The task:
Will you quote precisely the lines that run from the top of the material below to the line containing "COL = scene.collection", both ends included?

Dataset section:
— BEGIN —
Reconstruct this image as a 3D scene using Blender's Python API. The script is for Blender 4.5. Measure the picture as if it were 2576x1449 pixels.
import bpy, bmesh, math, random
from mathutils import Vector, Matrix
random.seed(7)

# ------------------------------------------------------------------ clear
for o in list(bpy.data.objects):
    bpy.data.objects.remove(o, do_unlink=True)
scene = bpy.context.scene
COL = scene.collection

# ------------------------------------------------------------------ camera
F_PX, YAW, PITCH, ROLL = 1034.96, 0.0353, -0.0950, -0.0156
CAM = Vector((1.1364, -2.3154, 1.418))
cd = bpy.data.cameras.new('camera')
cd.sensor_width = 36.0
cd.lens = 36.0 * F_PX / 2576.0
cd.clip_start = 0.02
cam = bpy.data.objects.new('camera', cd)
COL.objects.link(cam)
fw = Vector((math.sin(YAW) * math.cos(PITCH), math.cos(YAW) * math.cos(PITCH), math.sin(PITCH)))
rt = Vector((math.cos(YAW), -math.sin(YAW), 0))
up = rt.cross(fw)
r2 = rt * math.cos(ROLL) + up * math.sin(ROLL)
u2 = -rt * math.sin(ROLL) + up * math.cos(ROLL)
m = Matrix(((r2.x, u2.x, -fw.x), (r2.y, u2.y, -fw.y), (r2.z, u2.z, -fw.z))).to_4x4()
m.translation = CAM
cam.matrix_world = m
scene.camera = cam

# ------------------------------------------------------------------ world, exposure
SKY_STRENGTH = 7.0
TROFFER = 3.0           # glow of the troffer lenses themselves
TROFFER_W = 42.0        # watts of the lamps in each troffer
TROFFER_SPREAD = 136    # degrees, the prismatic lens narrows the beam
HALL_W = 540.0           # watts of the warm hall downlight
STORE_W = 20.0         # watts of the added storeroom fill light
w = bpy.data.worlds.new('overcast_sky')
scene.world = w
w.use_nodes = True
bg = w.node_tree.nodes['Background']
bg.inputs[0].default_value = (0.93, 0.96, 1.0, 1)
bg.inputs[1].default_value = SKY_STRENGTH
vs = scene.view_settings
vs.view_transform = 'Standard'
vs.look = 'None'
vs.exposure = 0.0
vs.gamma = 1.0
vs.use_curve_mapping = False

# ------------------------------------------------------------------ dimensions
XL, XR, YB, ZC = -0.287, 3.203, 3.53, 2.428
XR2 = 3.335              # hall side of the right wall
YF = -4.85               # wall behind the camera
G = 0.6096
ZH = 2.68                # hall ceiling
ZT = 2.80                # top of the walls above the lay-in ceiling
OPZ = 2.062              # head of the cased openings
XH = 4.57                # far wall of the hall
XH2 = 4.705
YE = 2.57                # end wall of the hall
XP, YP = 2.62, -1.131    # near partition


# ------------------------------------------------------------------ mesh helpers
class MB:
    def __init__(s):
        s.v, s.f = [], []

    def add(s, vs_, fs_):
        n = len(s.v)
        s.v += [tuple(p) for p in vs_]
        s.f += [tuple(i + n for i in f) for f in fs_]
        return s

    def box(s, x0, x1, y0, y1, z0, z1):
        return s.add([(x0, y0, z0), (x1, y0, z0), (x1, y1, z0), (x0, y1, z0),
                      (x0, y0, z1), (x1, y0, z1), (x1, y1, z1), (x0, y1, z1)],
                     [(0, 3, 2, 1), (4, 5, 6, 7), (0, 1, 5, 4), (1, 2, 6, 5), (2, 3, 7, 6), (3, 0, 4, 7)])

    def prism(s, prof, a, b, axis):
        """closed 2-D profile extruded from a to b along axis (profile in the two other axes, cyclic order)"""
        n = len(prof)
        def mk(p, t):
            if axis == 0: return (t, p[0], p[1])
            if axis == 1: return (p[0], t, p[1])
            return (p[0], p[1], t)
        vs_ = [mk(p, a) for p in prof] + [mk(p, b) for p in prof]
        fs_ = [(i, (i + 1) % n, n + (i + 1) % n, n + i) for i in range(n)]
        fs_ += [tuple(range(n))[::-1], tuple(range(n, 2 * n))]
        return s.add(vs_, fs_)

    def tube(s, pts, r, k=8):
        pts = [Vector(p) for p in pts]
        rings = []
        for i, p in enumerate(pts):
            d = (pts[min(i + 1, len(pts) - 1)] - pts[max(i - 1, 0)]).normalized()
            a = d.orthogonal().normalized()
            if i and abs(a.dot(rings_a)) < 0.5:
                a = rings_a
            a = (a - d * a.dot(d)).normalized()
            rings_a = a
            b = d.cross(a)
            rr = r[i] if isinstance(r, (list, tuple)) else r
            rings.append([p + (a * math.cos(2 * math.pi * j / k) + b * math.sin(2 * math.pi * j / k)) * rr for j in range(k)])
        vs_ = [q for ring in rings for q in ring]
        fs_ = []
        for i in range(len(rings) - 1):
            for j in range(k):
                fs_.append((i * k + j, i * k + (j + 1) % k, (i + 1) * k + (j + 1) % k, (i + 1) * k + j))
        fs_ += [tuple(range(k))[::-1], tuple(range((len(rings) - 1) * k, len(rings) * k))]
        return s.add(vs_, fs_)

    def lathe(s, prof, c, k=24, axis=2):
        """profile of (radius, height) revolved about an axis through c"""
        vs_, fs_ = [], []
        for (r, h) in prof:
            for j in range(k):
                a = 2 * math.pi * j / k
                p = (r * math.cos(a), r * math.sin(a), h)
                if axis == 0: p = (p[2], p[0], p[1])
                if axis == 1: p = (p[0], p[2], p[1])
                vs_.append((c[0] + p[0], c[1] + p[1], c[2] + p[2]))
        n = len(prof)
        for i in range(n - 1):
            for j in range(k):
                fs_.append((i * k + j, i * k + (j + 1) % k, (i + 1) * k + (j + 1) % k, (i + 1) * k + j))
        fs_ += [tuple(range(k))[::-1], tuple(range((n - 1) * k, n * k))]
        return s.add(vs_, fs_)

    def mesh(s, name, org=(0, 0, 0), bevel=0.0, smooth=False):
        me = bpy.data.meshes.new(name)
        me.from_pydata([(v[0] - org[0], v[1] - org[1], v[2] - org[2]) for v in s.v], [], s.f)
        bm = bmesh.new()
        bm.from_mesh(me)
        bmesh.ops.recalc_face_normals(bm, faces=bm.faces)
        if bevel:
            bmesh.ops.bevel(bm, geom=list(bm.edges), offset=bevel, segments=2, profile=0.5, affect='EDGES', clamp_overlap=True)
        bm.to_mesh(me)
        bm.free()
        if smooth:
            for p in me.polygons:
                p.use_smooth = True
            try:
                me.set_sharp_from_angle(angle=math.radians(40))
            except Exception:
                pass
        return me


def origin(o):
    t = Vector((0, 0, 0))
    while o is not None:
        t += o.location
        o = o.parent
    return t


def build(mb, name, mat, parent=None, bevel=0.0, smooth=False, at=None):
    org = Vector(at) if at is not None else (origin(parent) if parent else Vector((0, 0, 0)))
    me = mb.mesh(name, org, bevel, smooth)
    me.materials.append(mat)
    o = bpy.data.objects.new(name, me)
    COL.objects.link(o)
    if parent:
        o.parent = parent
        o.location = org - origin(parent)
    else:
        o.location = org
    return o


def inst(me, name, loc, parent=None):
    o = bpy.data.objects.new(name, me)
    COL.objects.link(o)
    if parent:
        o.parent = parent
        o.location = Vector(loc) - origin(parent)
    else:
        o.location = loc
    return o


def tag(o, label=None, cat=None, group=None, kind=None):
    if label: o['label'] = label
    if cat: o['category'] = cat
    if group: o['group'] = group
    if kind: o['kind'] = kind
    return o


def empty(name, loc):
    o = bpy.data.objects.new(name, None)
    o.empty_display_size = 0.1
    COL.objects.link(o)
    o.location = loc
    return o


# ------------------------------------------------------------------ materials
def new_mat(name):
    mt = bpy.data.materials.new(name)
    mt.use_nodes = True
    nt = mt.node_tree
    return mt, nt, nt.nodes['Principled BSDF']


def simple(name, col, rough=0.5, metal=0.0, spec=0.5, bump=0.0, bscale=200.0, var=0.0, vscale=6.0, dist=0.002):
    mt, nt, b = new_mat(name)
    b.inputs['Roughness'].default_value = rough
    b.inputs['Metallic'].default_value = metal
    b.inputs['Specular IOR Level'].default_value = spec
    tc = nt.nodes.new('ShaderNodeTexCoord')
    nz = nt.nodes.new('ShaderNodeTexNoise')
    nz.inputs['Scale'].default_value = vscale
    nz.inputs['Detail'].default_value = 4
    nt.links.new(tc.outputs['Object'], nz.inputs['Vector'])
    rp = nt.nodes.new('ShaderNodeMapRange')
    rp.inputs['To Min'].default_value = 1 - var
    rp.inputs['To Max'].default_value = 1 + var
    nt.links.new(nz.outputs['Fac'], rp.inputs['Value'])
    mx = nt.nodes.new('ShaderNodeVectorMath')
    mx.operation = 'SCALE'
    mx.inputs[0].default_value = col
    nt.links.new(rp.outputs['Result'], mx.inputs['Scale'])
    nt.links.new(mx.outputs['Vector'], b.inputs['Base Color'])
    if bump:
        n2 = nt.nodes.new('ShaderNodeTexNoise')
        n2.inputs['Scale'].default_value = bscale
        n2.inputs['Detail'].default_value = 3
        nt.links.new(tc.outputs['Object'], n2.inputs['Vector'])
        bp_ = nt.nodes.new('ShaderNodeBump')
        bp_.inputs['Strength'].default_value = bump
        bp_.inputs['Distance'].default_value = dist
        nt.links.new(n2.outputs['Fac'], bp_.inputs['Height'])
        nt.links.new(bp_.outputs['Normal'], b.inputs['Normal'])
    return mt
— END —
Right answer:
Reconstruct this image as a 3D scene using Blender's Python API. The script is for Blender 4.5. Measure the picture as if it were 2576x1449 pixels.
import bpy, bmesh, math, random
from mathutils import Vector, Matrix
random.seed(7)

# ------------------------------------------------------------------ clear
for o in list(bpy.data.objects):
    bpy.data.objects.remove(o, do_unlink=True)
scene = bpy.context.scene
COL = scene.collection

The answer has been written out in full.